Спасибо, родная наша Зиночка, за Ваши сильные и прекрасные письма. Как хорошо работает Ваша психическая энергия и противостоит всем злым стрелам. Знаем, откуда идет веяние на Миллера, потому будьте с ним очень осторожны. Так много злобных боковых источников, и нужно быть с ними весьма осмотрительными. Замечательно наблюдать, как даже полезнейшие люди могут быть частично парализованы. Весьма ценим суждение Брата, ибо он уже хотя бы и внутренне оказал много пользы. Хочется именно Вам шепнуть нашу радость о Вашей прочной психической энергии. Надеемся, что Морис оправился и теперь особенно зорко стоит на страже Музея и протестует против всех злоупотреблений. Получил ли Фокин мою книгу, как видно, она была послана вовремя? Ведь мы не предполагали ухода Мордкина и Ваших последующих переговоров. Сообщаю Вам адрес писателя под псевдонимом Гри, помещающего фельетоны из Америки в рижской газете «Сегодня». Думается, если бы Вам удалось его повидать и без всякого аларма широко рассказать об Учреждениях, об аффилиации с Фокиным, о Бостонской выставке и о всяких созидательных преуспеяниях, это было бы хорошо. Не нужно допустить, чтобы через этот канал в рижскую прессу могли проникнуть какие-либо мрачно алармические сведения. Итак, еще раз шлем Вам наши самые сердечные мысли. Е. И. так рада удостоверить Вашу сильную и добрую психическую энергию — страж верный. О многом знаменательном можно бы писать, но в письмо не вместится. Привет С. М. и Морису.
Сердцем и Духом с Вами,
[P. S.] Анри Гри — Гарри Гиршфельд: 1326 Madison Ave[nue]. New York.
199
Е. И. Рерих, Н. К. Рерих — З. Г. Лихтман, Ф. Грант, К. Кэмпбелл и М. Лихтману
26 окт[ября] 1936 г.[Наггар, Кулу, Пенджаб, Британская Индия]
№ 112
Родные наши Зин[а], Фр[ансис], Амр[ида] и Мор[ис],
За эти дни пришло письмо Зины от 6 окт[ября]. Мы порадовались сильно открытию Школы, содружеству с Фокиным и по другим классам. Можно сердечно поздравить Зину с такою победою, ибо начать Школу при всех существующих адских условиях весьма трудно. Удалось ли также сделать Совет Преподавателей в качестве еще одного охранительного аппарата? Также надеемся, что теперь уже вполне съехались члены Образовательного Комитета, и они могут в собрании еще раз выразиться обо всем происходящем. Теперь уже вернулся Морис, и таким образом надзор за состоянием Музея будет еще усилен.

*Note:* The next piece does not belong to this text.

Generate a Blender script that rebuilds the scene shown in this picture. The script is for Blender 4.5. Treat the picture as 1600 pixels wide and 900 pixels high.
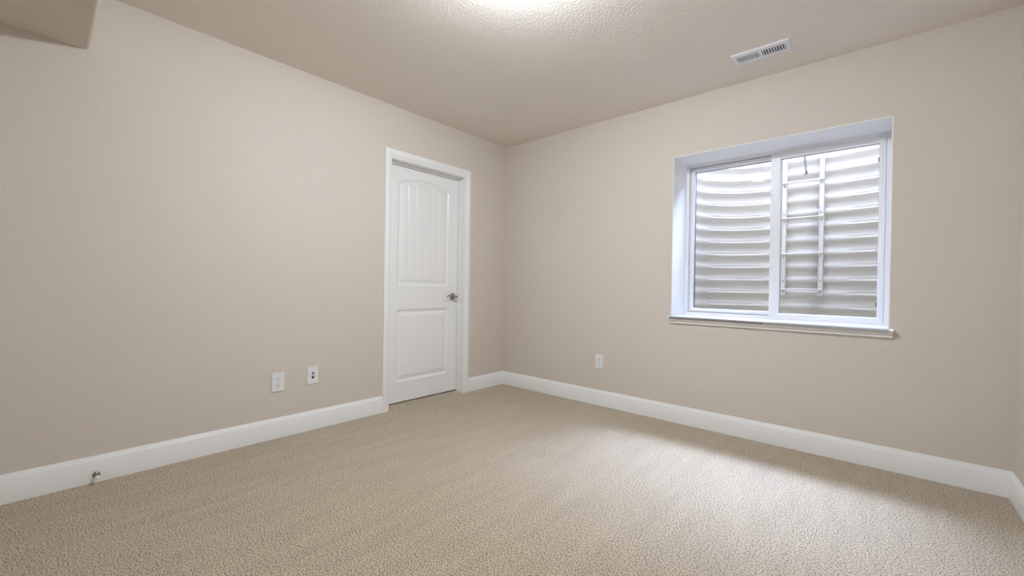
import bpy, bmesh, math
import numpy as np
from mathutils import Vector, Matrix

# ------------------------------------------------------------------ camera, world, exposure
scene = bpy.context.scene
for o in list(bpy.data.objects):
    bpy.data.objects.remove(o, do_unlink=True)
COL = scene.collection

CAM_POS = (2.9552, -3.2155, 1.0162)
YAW, PITCH, ROLL, FPX = -0.7238, -0.0056, 0.0154, 657.42
SKY_COLOR, SKY_STRENGTH = (0.53, 0.65, 1.0), 10.0
HAZE_DIR, HAZE_GAIN, HAZE_POWER = (0.0, math.cos(math.radians(48)), math.sin(math.radians(48))), 35.0, 18.0   # bright hazy part of the sky
LAMP_COLOR, LAMP_STRENGTH = (0.91, 1.0, 1.10), 330.0
EXPOSURE = 0.20

cam_data = bpy.data.cameras.new('camera')
cam = bpy.data.objects.new('camera', cam_data)
COL.objects.link(cam)
cam_data.sensor_fit = 'HORIZONTAL'
cam_data.sensor_width = 36.0
cam_data.lens = FPX / 1600.0 * 36.0
cam_data.clip_start = 0.02
_f = Vector((math.sin(YAW) * math.cos(PITCH), math.cos(YAW) * math.cos(PITCH), math.sin(PITCH)))
_r = Vector((math.cos(YAW), -math.sin(YAW), 0.0))
_u = _r.cross(_f)
_r2 = math.cos(ROLL) * _r + math.sin(ROLL) * _u
_u2 = -math.sin(ROLL) * _r + math.cos(ROLL) * _u
_m = Matrix((_r2, _u2, -_f)).transposed().to_4x4()
_m.translation = Vector(CAM_POS)
cam.matrix_world = _m
scene.camera = cam

world = bpy.data.worlds.new('sky')
scene.world = world
world.use_nodes = True
bg = world.node_tree.nodes['Background']
bg.inputs['Color'].default_value = (*SKY_COLOR, 1)
wn = world.node_tree
_tc = wn.nodes.new('ShaderNodeTexCoord')
_dot = wn.nodes.new('ShaderNodeVectorMath')
_dot.operation = 'DOT_PRODUCT'
_dot.inputs[1].default_value = HAZE_DIR
wn.links.new(_tc.outputs['Generated'], _dot.inputs[0])
_mx = wn.nodes.new('ShaderNodeMath')
_mx.operation = 'MAXIMUM'
_mx.inputs[1].default_value = 0.0
wn.links.new(_dot.outputs['Value'], _mx.inputs[0])
_pw = wn.nodes.new('ShaderNodeMath')
_pw.operation = 'POWER'
_pw.inputs[1].default_value = HAZE_POWER
wn.links.new(_mx.outputs['Value'], _pw.inputs[0])
_ma = wn.nodes.new('ShaderNodeMath')
_ma.operation = 'MULTIPLY_ADD'
_ma.inputs[1].default_value = HAZE_GAIN * SKY_STRENGTH
_ma.inputs[2].default_value = SKY_STRENGTH
wn.links.new(_pw.outputs['Value'], _ma.inputs[0])
wn.links.new(_ma.outputs['Value'], bg.inputs['Strength'])

vs = scene.view_settings
vs.view_transform = 'Standard'
vs.look = 'None'
vs.gamma = 1.0
vs.use_curve_mapping = False
vs.exposure = EXPOSURE

# ------------------------------------------------------------------ sizes (metres)
H = 2.44                 # ceiling height
W = 3.4507               # room width along the window wall
YB = -4.05               # wall behind the camera
DL, DR, DT = -1.34, -0.552, 2.018      # door opening (y, y, z)
DF = -0.09                             # door face (x)
X1, X2, Z1, Z2 = 1.743, 2.977, 0.803, 2.010   # window opening
YF = 0.28                              # window frame front


# ------------------------------------------------------------------ materials
def srgb(r, g, b):
    def c(v):
        v /= 255.0
        return v / 12.92 if v <= 0.04045 else ((v + 0.055) / 1.055) ** 2.4
    return (c(r), c(g), c(b), 1.0)


def mat(name, color, rough=0.5, metal=0.0, spec=0.5):
    m = bpy.data.materials.new(name)
    m.use_nodes = True
    b = m.node_tree.nodes['Principled BSDF']
    b.inputs['Base Color'].default_value = color
    b.inputs['Roughness'].default_value = rough
    b.inputs['Metallic'].default_value = metal
    b.inputs['Specular IOR Level'].default_value = spec
    return m


def add_bump(m, scale, strength, dist, detail=2.0, kind='noise', lo=None, hi=None):
    nt = m.node_tree
    b = nt.nodes['Principled BSDF']
    tc = nt.nodes.new('ShaderNodeTexCoord')
    n = nt.nodes.new('ShaderNodeTexNoise')
    n.inputs['Scale'].default_value = scale
    n.inputs['Detail'].default_value = detail
    nt.links.new(tc.outputs['Object'], n.inputs['Vector'])
    src = n.outputs['Fac']
    if lo is not None:
        mr = nt.nodes.new('ShaderNodeMapRange')
        mr.interpolation_type = 'SMOOTHSTEP'
        mr.inputs['From Min'].default_value = lo
        mr.inputs['From Max'].default_value = hi
        nt.links.new(src, mr.inputs['Value'])
        src = mr.outputs['Result']
    bp = nt.nodes.new('ShaderNodeBump')
    bp.inputs['Strength'].default_value = strength
    bp.inputs['Distance'].default_value = dist
    nt.links.new(src, bp.inputs['Height'])
    nt.links.new(bp.outputs['Normal'], b.inputs['Normal'])
    return m


WALL_C = srgb(220, 210, 199)
M_WALL = add_bump(mat('wall_paint', WALL_C, 0.62, spec=0.3), 110, 0.15, 0.003, 2.5, lo=0.38, hi=0.68)
M_CEIL = add_bump(mat('ceiling_paint', srgb(238, 230, 221), 0.7, spec=0.25), 75, 0.3, 0.004, 2.5, lo=0.40, hi=0.66)
M_REVEAL = add_bump(mat('white_reveal_paint', srgb(247, 247, 247), 0.55, spec=0.3), 80, 0.18, 0.003, 2.0, lo=0.4, hi=0.68)
M_TRIM = mat('white_trim_paint', srgb(246, 246, 245), 0.32)
M_DOOR = mat('white_door_paint', srgb(246, 246, 245), 0.28)
M_VINYL = mat('white_vinyl', srgb(248, 248, 250), 0.35)
M_PLATE = mat('white_plastic', srgb(238, 238, 240), 0.3)
M_DARK = mat('dark_slot', srgb(40, 38, 36), 0.6)
M_GASKET = mat('grey_glazing_spacer', srgb(96, 104, 112), 0.5)
M_NICKEL = mat('antique_nickel', srgb(168, 158, 144), 0.22, 1.0)
M_STEEL = mat('zinc_steel', srgb(150, 150, 148), 0.4, 0.8)
M_CHAIN = mat('dark_chain_steel', srgb(70, 70, 72), 0.45, 0.6)
M_RUBBER = mat('white_rubber', srgb(235, 235, 232), 0.5)
M_WELL = mat('white_painted_steel', srgb(220, 211, 196), 0.45)
M_LADDER = mat('white_ladder_paint', srgb(236, 227, 212), 0.45)
M_VENT = mat('white_vent_enamel', srgb(236, 239, 244), 0.35)
M_DUCT_SHADE = mat('duct_shade', srgb(52, 58, 64), 0.6)
M_GRAVEL = add_bump(mat('gravel', srgb(196, 188, 176), 0.9), 40, 0.8, 0.02)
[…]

Еще и еще повторяем, что по декларации 1929 года Музей не может быть исковеркан. Ведь все мы подписывали эту декларацию не как просьбу о принятии Музея государством, но именно как нашу твердую и непоколебимую декларацию в том, что мы считаем Музей со всем его содержимым собственностью нации. Наверное, злоумышленники в желании все разрушить будут напирать на то, что Правительство не прислало письменного ответа на декларацию. Но если наши юристы внимательно прочтут текст декларации, то они убедятся в том, что она и не требовала никакого ответа, ибо ЭТО БЫЛА ДЕКЛАРАЦИЯ, а не просьба. Если бы Правительство было вообще против декларации, то в таком случае оно бы и уведомило нас письменно. Но ведь этого не было, и таким образом уже семь лет декларация была в силе, ничем и никем не опровергнутая. Вы отлично помните, что мы все единодушно подписали эту декларацию, именно понимая ее как таковую, а не в каких-либо просительных выражениях. Отлично помню, что Морис заботился именно о такой редакции декларации. Вдумались ли наши юристы о декларации вообще и о том, что она является прочною защитою Музея?